AIM: How many of the lines below hold the word "this"? Answer only with the number.

DATASET RECORDS:
####
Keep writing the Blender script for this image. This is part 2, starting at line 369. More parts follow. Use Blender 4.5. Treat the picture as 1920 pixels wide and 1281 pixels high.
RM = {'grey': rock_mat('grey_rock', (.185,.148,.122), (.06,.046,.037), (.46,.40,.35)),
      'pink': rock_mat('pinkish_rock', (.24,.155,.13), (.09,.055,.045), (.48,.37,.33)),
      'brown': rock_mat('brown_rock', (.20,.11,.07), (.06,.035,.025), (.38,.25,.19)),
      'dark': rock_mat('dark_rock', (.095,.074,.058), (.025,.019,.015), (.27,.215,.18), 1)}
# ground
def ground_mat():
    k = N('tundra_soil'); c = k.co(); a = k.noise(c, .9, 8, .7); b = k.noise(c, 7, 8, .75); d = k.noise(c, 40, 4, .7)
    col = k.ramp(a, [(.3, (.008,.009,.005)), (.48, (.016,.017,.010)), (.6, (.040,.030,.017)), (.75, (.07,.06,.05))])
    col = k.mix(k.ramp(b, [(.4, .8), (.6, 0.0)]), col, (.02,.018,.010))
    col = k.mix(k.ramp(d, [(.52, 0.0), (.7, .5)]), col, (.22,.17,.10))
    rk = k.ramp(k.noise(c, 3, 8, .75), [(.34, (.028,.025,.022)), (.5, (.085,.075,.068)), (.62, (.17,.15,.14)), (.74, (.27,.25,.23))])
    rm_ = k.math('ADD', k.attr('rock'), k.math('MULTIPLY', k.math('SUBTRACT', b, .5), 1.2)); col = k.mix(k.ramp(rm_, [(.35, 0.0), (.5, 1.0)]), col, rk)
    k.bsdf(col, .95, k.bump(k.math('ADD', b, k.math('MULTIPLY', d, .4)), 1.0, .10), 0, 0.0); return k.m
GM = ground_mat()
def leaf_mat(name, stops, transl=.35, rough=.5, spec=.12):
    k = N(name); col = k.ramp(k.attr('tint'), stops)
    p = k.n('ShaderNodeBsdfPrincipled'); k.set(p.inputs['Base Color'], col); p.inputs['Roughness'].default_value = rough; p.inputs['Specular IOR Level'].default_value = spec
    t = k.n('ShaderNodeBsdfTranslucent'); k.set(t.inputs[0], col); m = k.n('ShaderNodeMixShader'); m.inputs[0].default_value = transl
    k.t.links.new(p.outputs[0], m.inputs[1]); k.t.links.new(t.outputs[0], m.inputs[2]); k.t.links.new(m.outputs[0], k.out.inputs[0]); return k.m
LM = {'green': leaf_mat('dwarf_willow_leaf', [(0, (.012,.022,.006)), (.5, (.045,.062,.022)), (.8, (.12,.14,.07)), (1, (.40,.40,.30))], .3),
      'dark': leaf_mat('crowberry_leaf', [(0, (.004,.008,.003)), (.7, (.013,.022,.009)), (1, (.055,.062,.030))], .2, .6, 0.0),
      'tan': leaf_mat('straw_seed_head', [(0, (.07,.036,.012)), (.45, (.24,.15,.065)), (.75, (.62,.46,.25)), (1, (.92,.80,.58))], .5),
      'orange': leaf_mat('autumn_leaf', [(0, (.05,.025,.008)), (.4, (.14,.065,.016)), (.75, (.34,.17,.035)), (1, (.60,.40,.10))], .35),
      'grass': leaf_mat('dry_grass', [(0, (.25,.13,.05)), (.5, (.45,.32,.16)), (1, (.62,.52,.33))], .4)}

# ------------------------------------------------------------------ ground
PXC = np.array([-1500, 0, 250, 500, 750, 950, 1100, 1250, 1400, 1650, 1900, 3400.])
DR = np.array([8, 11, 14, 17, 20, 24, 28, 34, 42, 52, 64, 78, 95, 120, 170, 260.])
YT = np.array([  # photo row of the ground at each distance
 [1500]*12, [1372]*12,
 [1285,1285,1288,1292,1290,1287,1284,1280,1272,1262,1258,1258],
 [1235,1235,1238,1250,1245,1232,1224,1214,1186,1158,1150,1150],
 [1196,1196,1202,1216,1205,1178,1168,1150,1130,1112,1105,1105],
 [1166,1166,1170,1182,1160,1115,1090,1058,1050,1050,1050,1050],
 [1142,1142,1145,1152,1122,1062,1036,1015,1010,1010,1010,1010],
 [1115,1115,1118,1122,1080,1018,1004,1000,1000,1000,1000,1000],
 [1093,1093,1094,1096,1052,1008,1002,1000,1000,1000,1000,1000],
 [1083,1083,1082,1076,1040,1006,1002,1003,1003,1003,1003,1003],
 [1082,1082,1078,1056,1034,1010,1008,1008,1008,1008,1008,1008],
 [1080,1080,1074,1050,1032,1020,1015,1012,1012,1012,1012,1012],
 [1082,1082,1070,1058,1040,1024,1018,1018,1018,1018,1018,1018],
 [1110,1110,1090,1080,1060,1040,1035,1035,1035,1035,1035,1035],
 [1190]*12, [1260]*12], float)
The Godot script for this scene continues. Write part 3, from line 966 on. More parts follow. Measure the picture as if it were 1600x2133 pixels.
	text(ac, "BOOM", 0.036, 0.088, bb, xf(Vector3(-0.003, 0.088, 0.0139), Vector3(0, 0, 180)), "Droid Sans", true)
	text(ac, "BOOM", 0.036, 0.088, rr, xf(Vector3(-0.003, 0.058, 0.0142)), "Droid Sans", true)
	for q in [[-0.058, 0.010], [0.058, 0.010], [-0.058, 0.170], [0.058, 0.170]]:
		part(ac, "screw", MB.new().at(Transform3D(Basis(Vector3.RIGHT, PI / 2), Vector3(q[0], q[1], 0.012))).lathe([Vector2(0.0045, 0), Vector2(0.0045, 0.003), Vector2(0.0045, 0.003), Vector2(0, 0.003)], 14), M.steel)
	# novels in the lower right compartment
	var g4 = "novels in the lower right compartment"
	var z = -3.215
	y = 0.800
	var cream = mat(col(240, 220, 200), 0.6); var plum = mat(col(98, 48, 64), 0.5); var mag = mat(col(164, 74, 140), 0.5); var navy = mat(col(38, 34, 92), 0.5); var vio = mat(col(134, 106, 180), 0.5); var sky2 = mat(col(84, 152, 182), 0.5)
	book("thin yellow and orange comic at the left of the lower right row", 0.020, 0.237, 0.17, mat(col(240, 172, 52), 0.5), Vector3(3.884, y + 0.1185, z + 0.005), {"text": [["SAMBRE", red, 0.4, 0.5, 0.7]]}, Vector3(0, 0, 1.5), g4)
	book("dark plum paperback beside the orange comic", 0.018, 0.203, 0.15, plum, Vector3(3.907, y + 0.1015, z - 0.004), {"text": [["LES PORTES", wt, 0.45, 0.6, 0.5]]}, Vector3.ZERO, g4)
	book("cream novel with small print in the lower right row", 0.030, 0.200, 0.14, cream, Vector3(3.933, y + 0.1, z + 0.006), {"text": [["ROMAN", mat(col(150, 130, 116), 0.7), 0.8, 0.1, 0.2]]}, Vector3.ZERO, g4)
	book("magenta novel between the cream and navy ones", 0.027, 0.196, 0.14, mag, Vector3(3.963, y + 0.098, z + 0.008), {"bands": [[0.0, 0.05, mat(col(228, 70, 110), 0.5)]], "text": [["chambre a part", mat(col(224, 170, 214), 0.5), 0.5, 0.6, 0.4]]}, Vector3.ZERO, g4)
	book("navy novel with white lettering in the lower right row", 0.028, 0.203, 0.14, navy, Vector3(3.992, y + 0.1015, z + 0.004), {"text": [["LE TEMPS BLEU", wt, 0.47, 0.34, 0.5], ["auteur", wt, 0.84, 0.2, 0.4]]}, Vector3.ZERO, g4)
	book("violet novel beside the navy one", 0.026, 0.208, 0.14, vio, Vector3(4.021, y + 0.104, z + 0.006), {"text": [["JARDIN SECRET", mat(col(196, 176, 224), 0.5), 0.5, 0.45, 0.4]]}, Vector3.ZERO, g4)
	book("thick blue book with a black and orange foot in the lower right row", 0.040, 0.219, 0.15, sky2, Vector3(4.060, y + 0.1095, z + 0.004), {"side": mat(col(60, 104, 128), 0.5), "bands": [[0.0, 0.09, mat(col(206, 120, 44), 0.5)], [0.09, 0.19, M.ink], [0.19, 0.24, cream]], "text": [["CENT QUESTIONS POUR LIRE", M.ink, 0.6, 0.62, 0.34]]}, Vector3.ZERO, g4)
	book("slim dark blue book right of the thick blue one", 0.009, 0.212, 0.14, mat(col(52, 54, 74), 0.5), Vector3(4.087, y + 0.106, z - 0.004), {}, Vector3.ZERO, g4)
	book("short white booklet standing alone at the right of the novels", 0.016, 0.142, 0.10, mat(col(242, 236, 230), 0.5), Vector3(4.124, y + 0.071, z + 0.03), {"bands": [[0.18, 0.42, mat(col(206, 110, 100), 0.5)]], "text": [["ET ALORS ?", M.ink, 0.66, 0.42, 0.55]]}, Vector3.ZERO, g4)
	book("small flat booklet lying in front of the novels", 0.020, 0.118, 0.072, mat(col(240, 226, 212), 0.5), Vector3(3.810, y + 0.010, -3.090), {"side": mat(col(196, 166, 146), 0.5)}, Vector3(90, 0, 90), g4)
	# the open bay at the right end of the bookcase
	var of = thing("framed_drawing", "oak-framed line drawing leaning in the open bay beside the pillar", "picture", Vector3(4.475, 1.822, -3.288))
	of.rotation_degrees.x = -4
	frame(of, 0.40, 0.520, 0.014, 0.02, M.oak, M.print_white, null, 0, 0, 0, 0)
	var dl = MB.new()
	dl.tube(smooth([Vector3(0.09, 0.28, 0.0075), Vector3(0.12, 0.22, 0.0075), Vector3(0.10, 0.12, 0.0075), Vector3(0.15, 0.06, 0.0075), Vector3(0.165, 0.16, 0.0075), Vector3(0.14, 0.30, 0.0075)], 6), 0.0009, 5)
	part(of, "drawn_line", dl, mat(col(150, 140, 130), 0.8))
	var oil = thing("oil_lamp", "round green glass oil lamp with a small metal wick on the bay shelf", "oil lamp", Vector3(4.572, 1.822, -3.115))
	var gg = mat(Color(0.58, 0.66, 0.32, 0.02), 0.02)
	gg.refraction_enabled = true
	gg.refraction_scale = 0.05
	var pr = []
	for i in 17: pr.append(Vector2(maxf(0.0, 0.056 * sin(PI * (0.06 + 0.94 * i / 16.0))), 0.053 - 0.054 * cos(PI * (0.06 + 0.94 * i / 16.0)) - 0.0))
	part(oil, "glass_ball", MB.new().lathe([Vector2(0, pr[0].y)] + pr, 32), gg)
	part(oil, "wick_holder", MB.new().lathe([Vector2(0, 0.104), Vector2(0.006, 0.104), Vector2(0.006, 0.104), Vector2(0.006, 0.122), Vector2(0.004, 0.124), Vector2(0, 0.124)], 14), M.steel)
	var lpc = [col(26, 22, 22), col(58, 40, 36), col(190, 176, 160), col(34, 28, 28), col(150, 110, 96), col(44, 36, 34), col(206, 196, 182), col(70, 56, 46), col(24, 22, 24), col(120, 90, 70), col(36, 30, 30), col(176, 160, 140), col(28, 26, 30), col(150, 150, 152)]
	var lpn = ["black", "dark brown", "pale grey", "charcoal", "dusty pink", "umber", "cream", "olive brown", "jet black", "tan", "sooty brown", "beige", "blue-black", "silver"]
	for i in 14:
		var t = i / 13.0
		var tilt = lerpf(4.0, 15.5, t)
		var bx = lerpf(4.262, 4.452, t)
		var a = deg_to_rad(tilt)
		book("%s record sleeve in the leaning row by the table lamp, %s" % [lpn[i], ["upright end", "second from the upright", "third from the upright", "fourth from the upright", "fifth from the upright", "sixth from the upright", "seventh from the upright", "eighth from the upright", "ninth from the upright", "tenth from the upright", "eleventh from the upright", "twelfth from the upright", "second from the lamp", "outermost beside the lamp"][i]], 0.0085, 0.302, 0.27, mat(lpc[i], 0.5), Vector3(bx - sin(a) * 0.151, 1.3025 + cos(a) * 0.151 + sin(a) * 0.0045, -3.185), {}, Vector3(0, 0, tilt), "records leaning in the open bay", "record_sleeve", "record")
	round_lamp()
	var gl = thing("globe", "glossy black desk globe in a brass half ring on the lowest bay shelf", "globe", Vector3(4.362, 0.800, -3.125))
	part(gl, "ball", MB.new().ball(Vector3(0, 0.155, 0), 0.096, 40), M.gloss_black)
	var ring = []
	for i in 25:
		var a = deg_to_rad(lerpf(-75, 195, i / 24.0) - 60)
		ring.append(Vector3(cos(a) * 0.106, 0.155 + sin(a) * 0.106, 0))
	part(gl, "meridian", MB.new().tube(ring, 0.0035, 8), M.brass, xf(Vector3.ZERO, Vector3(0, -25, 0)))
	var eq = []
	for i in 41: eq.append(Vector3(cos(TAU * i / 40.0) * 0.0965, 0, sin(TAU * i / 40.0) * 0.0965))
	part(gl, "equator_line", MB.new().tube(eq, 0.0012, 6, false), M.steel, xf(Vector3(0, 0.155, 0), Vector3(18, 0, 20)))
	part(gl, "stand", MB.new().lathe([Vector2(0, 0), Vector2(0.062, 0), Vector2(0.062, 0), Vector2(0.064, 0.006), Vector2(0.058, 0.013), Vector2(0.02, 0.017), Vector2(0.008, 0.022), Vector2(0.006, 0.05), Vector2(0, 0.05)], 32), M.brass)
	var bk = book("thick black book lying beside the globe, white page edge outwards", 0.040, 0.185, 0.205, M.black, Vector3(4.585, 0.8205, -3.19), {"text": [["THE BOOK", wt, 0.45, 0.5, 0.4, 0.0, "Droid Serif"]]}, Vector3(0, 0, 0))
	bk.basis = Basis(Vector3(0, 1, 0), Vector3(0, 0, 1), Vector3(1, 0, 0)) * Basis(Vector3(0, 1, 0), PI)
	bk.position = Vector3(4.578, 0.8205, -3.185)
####
COMPLETE RESPONSE: 2